Seems that each artist (and I don't use the term lightly, EVER!) made a specific vehicle his own: Bonestell lavished his attention on the moon-orbiter; Klep did that beautiful cut-away of the cargo-rocket; and Freeman -- by far the best hardware and human-form illustrator of the bunch -- did the moon-lander and the magnificent cut-away of the Cargo-Rocket 3rd-stage.
The Viking books, in the appendices, quantified vehicle dimensions, weights, and other specifics that defined the vehicles covered in the text -- a god-send for the modeler wishing to make heads and tails of the many illustrations within the body of the books texts.
For example, it was explained that the motors of a cargo-rockets 3rd-stage would be pressed into service aboard the built-in-earth-orbit, moon-orbiter. Study of the Freeman, Klep, and Bonestell illustrations of the winged 3rd-stage vehicle helped me refine the arrangement.
For detailing not evident in the Collier's-Viking illustrations I was helped by Langley's Theodore A. Talay, who copied V-2 engine documents for me. I used these to work out the casting and access details of the turbines and pumps as well as plumbing and foundation methodologies.
As I enhanced the design of the motor area (the only solid information was the Bonestell painting and line-drawing, and von Braun's graph-paper study -- each conflicting a bit with the other), I kept worked to keep the technology of my display rooted in the times of the Redstone: the period in which the moon-orbiter was envisioned.

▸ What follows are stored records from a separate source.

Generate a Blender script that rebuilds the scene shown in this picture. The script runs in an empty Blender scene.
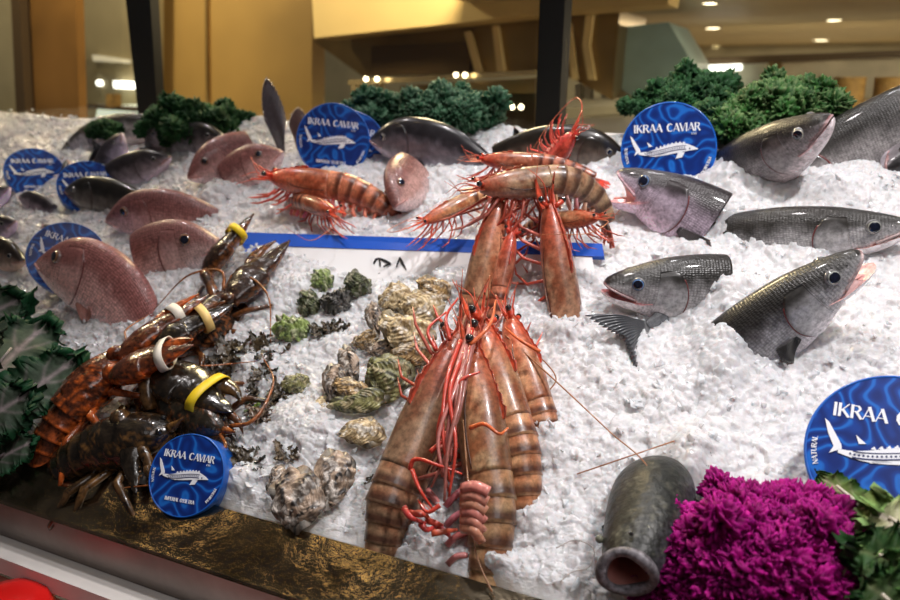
import bpy, math, random
import numpy as np
from mathutils import Matrix, Vector
SC = bpy.context.scene
COL = SC.collection
RNG = np.random.default_rng(7)
# ------------------------------------------------------------------ camera
YAW, PITCH, FPX, TILT, DIST = 25.4, 15.7, 780.0, 26.0, 0.72
CZ = 1.70
_y, _p, _t = map(math.radians, (YAW, PITCH, TILT))
CAM = np.array([0, 0, CZ])
FW = np.array([-math.sin(_y)*math.cos(_p), math.cos(_y)*math.cos(_p), -math.sin(_p)])
RT = np.array([math.cos(_y), math.sin(_y), 0.0])
UP = np.cross(RT, FW)
NRM = np.array([0, -math.sin(_t), math.cos(_t)])      # normal of the sloping ice bed
VX = np.array([1.0, 0, 0])                            # along the counter
VY = np.array([0, math.cos(_t), math.sin(_t)])        # up the slope
cd = bpy.data.cameras.new('camera'); cam = bpy.data.objects.new('camera', cd); COL.objects.link(cam)
cam.location = CAM; cam.rotation_euler = (math.radians(90-PITCH), 0, math.radians(YAW))
cd.sensor_width = 36; cd.lens = 36*FPX/900; cd.clip_start = .02; cd.clip_end = 60
cd.dof.use_dof = True; cd.dof.focus_distance = 0.95; cd.dof.aperture_fstop = 4.5
SC.camera = cam
# ------------------------------------------------------------------ world, lights, exposure
w = bpy.data.worlds.new('World'); SC.world = w; w.use_nodes = True
w.node_tree.nodes['Background'].inputs[0].default_value = (0.75, 0.68, 0.66, 1)
w.node_tree.nodes['Background'].inputs[1].default_value = 0.06
def light(kind, name, loc, target, energy, size, color, spot=None, blend=.6):
    l = bpy.data.lights.new(name, kind); o = bpy.data.objects.new(name, l); COL.objects.link(o)
    o.location = loc; d = Vector(target)-Vector(loc); o.rotation_euler = d.to_track_quat('-Z', 'Y').to_euler()
    l.energy = energy; l.color = color
    if kind == 'AREA': l.size = size
    else: l.shadow_soft_size = size
    if spot: l.spot_size = math.radians(spot); l.spot_blend = blend
    return o
light('SPOT', 'display_spot_right', (0.55, 0.75, 3.0), (0.10, 1.05, 1.35), 126, .05, (1, .955, .95), 70, 1)
light('SPOT', 'display_spot_middle', (-0.55, 1.0, 3.0), (-0.35, 1.0, 1.35), 74, .05, (1, .95, .94), 64, 1)
light('SPOT', 'display_spot_left', (-1.6, 1.3, 3.0), (-1.35, 1.3, 1.4), 35, .05, (1, .93, .93), 70, 1)
light('SPOT', 'display_spot_back', (-0.3, 1.9, 2.9), (-0.4, 1.2, 1.45), 20, .06, (.97, .97, 1), 80, 1)
light('AREA', 'shop_ceiling_panel', (0.7, -0.3, 3.1), (0, 1.0, 1.4), 9, .9, (1, .95, .95))
vs = SC.view_settings; vs.view_transform = 'Standard'; vs.look = 'None'; vs.gamma = 1; vs.use_curve_mapping = False; vs.exposure = 0.0
SC.cycles.use_denoising = True
SC.cycles.max_bounces = 8; SC.cycles.transparent_max_bounces = 16
SC.cycles.sample_clamp_indirect = 4
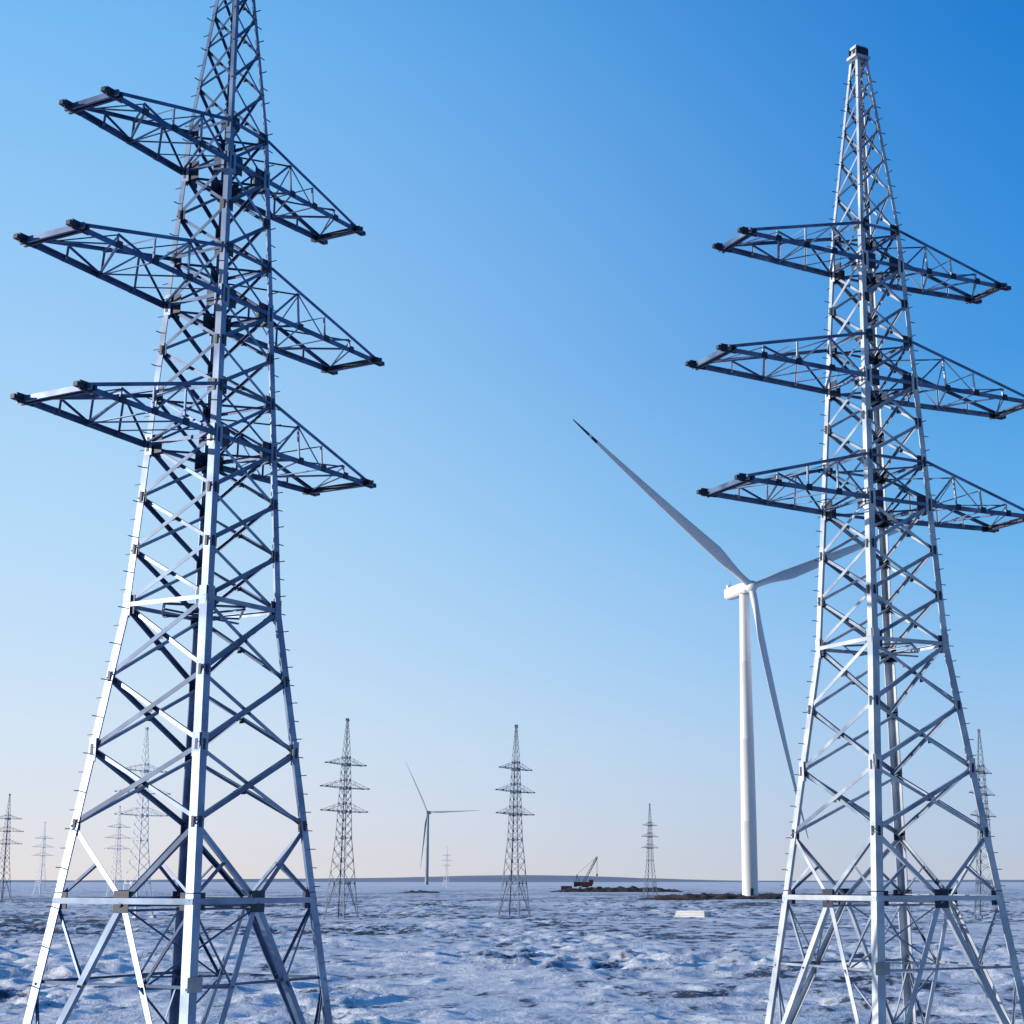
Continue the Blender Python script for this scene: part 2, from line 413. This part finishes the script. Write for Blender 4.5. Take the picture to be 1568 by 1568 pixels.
s=mth('ADD',s,mth('MULTIPLY',mth('SUBTRACT',f4,.5),.45)); s=mth('ADD',s,zone)
s=mth('ADD',s,mth('MULTIPLY',sp.outputs['Z'],-.08))
d1=mrange(s,.585,.64)
sn=n.new('ShaderNodeSeparateXYZ'); l.new(geo.outputs['Normal'],sn.inputs[0])
d2=mth('MULTIPLY',mrange(sn.outputs['Z'],.96,.88),mrange(s,.46,.53))
dirt=mth('MAXIMUM',d1,d2,True)
snow=n.new('ShaderNodeMix'); snow.data_type='RGBA'; snow.inputs['A'].default_value=(.54,.60,.70,1); snow.inputs['B'].default_value=(.87,.88,.90,1); l.new(mrange(s,.60,.46),snow.inputs['Factor'])
so_=n.new('ShaderNodeMix'); so_.data_type='RGBA'; so_.inputs['A'].default_value=(.016,.026,.050,1); so_.inputs['B'].default_value=(.11,.12,.16,1); l.new(f3,so_.inputs['Factor'])
mm=n.new('ShaderNodeMix'); mm.data_type='RGBA'; l.new(dirt,mm.inputs['Factor']); l.new(snow.outputs['Result'],mm.inputs['A']); l.new(so_.outputs['Result'],mm.inputs['B'])
l.new(mm.outputs['Result'],b.inputs['Base Color'])
bp=n.new('ShaderNodeBump'); bp.inputs['Strength'].default_value=.6; bp.inputs['Distance'].default_value=.25; l.new(f3,bp.inputs['Height']); l.new(bp.outputs[0],b.inputs['Normal'])
me.materials.append(m)

# ---------------------------------------------------------------- distant hills
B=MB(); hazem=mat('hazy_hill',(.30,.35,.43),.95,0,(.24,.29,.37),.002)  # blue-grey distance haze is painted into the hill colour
nn=160
for i in range(nn+1):
    a=math.radians(-40+80*i/nn); R0=7000
    deg=-40+80*i/nn
    hgt=8+10*mnoise.noise(Vector((i*.06,3,0)))+16*math.exp(-((deg+3)/5.5)**2)
    hgt=max(hgt,2)+1.5*mnoise.noise(Vector((i*.5,9,0)))
    for rr_,hh in ((R0-900,-2),(R0-450,hgt*.7),(R0,hgt),(R0+900,-2)):
        B.v.append(Vector((rr_*math.sin(a),rr_*math.cos(a),hh)))
for i in range(nn):
    for j in range(3):
        B.f.append((i*4+j,i*4+j+1,(i+1)*4+j+1,(i+1)*4+j)); B.m.append(0)
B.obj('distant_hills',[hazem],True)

# ---------------------------------------------------------------- dirt mounds
def mound(x,y,lx,ly,h,seed):
    B=MB(); nx=60; ny=16
    for i in range(nx+1):
        for j in range(ny+1):
            px=-1+2*i/nx; py=-1+2*j/ny
            e=max(0,1-px*px)*max(0,1-py*py)
            z=h*e**.6*(.45+.9*(mnoise.fractal(Vector((px*lx*.25+seed,py*ly*.3,seed)),.8,2,4)*.6+.5))-.4
            B.v.append(Vector((px*lx,py*ly,z)))
    for i in range(nx):
        for j in range(ny):
            a=i*(ny+1)+j; B.f.append((a,a+ny+1,a+ny+2,a+1)); B.m.append(0)
    o=B.obj('dirt_mound',[soil],True); o.location=(x,y,0); return o
mound(38,575,26,6,2.2,1.3); mound(12,980,40,9,3.0,4.1); mound(66,600,12,6,2.0,7.7); mound(-95,900,12,6,1.6,3.2); mound(70,700,55,10,1.6,9.1)

# ---------------------------------------------------------------- crawler crane
B=MB()
for sx in (-2.6,2.6):
    B.prism(Vector((sx-.6,0,0)),Vector((sx+.6,0,0)),Vector((0,1,0)),Vector((0,0,1)),[(-4,.5),(-3.4,0),(3.4,0),(4,.5),(4,1.1),(3.4,1.6),(-3.4,1.6),(-4,1.1)],1)
B.box((0,0,1.8),3.6,3.6,.6,1); B.box((-.6,0,3.1),8.4,3.4,2.2,0); B.box((-5.2,0,3.0),1.6,3.8,2.6,1); B.box((3.0,-1.3,4.2),2.2,1.7,2.4,0); B.box((3.3,-2.17,4.4),1.4,.06,1.2,2)
p0=Vector((-1.6,.5,2.8)); p1=Vector((6.0,.5,17)); 
d=(p1-p0)
for (a,c) in ((-.6,-.6),(.6,-.6),(.6,.6),(-.6,.6)):
    B.bar(p0+Vector((a*.4,c*.4,0)),p0+d*.15+Vector((a,c,0)),.26,.26,0); B.bar(p0+d*.15+Vector((a,c,0)),p1+Vector((a*.4,c*.4,0)),.26,.26,0)
for i in range(12):
    q=p0+d*(.1+.072*i); q2=p0+d*(.1+.072*(i+1)); sgn=1 if i%2 else -1
    B.bar(q+Vector((.6*sgn,-.6,0)),q2+Vector((-.6*sgn,-.6,0)),.16,.16,0); B.bar(q+Vector((.6,-.6*sgn,0)),q2+Vector((.6,.6*sgn,0)),.16,.16,0)
B.bar((-5,.5,4),(-4.4,.5,8),.3,.3,0); B.bar((-3,.5,4),(-4.4,.5,8),.3,.3,0); B.bar((-4.4,.5,8),p1,.12,.12,1); B.bar(p1,p1+Vector((0,0,-9)),.16,.16,1); B.box(p1+Vector((0,0,-9.3)),.8,.6,1.2,1)
cr=B.obj('crawler_crane',[red,black,glass]); cr.location=(-7,1080,.3); cr.scale=(1.25,1.25,1.25)
B=MB(); B.box((0,0,1.5),7,2.6,2.8,0); B.box((0,0,3.0),7.3,2.9,.16,1); 
for xx in (-2.2,0,2.2): B.box((xx,-1.33,1.7),1.0,.08,.9,2)
o=B.obj('site_cabin',[red,black,glass]); o.location=(-19,1070,0)

# ---------------------------------------------------------------- stack of concrete poles on the plain
sx_,sy_=17,306
B=MB()
for i in range(5):
    for j in range(3 if i<4 else 1):
        B.prism(Vector((-3.0+.2*j,i*.55,.35+j*.42)),Vector((3.0+.15*i,i*.55,.35+j*.42)),Vector((0,1,0)),Vector((0,0,1)),[(.24*math.cos(a*math.pi/5),.21*math.sin(a*math.pi/5)) for a in range(10)],0)
for xx in (-2,0,2): B.box((xx,1.1,.05),.25,3.2,.2,1)
o=B.obj('concrete_pole_stack',[slabw,soil])
o.rotation_euler=(0,0,math.radians(-28))
zz=float(np.max(gheight(np.array([sx_-3.,sx_,sx_+3.,sx_-1.5,sx_+1.5]),np.array([sy_+0.,sy_+1.,sy_+1.,sy_+.5,sy_+2.]))))
o.location=(sx_,sy_,zz-.02)
print('verts',len(co))
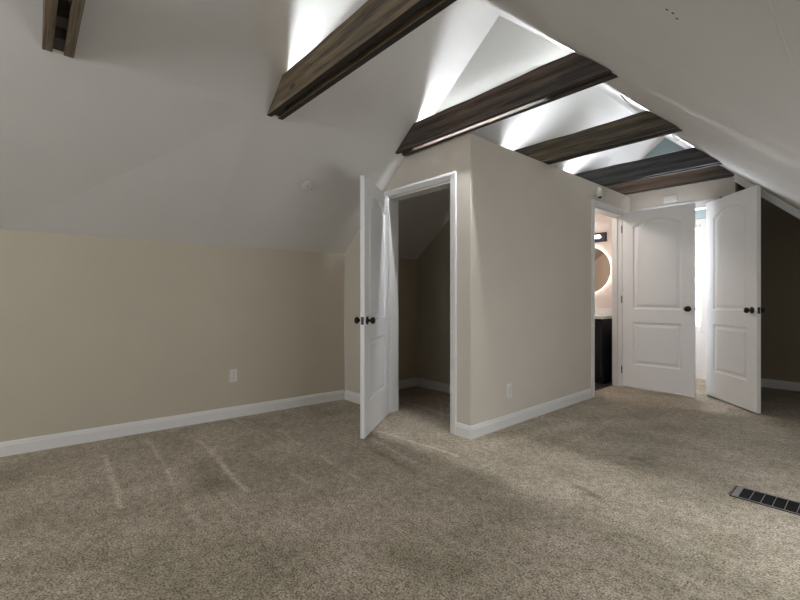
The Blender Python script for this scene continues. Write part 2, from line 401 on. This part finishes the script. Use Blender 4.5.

So, the pumps were spun by turbines driven by steam produced by H2O2 gas-generators; the single-axis motor tilting mechanism (I almost said gimbal) was chain driven; the regeneratively cooled motors employed cases, not tubes; and the plumbing was equipped with expansion bellows. I had to keep the 'look' of a vehicle designed at the dawn of the space-age.
Quality model building is much more than slapping part-A to part-B; or pushing a mouse along a CAD menue.